C’est le deuxième roman de François Mauriac, publié en 1914, juste après le mariage de l’auteur. Il traite de l’abandon de l’enfance chez un jeune intellectuel pétri d’humanités comme ce moment où le jeune romain quittait l’habit qui symbolisait l’enfance pour entrer dans l’âge adulte*.
C’est ce qui arrive à Jacques, jeune orphelin qui vit entouré de bigots chez son oncle et sa tante, en compagnie de sa grand-mère adorée, de sa cousine Camille, d’une vieille bonne sœur et d’une dame de compagnie nécessiteuse et tricoteuse. La famille, comme déjà et toujours chez Mauriac, est confite en dévotions … sauf l’oncle aux meurs plus que dissolues et qui gère le patrimoine de son neveu en le confondant avec le sien.

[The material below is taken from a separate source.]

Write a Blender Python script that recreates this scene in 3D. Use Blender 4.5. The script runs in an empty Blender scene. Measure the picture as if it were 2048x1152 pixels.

Jacques tombe amoureux de Camille, ou du moins le croit-il. Cependant, la mort de sa grand-mère viendra tout bouleverser. Il faudra vendre la maison de famille – encore et toujours le même décor, celui de Malagar que l’on retrouve sous un autre nom dans Le nœud de vipères – et Jacques rentrera en possession de la fortune de son père mort aux antipodes, devenu peintre de renom qui a quitté sa mère alors qu’il n’était qu’un tout petit bébé pour la lumière des tropiques. Camille, investie de l’autorité de la maison en raison de la cécité croissante de sa mère, ne répond pas à son inclination : elle déclare vouloir épouser un homme plus âgé, plus « terre-à-terre ».
Tiraillé entre sa foi profonde et ses pulsions naturelles, le jeune adolescent est ainsi propulsé dans la vie d’homme avec toute sa timidité et ses doutes métaphysiques. Un thème qui sera repris, avec le talent de l'auteur reconnu mondialement, dans le dernier roman de l’auteur « Un adolescent d’autrefois », la boucle étant ainsi bouclée, comme si l'auteur avait encore des souvenirs personnels - pourtant constamment présents dans ses oeuvres, à nous livrer une dernière fois. Ainsi François Mauriac se sera-t-il attaché, durant toute sa carrière, à revivre ses douleurs d’enfance et les sentiments contradictoires d’un homme pieux, parfois cynique et effroyablement torturé.
*Robe prétexte : longue robe blanche garnie d'une petite bande de pourpre, que les enfants de famille patricienne portaient jusqu'à l'âge de puberté.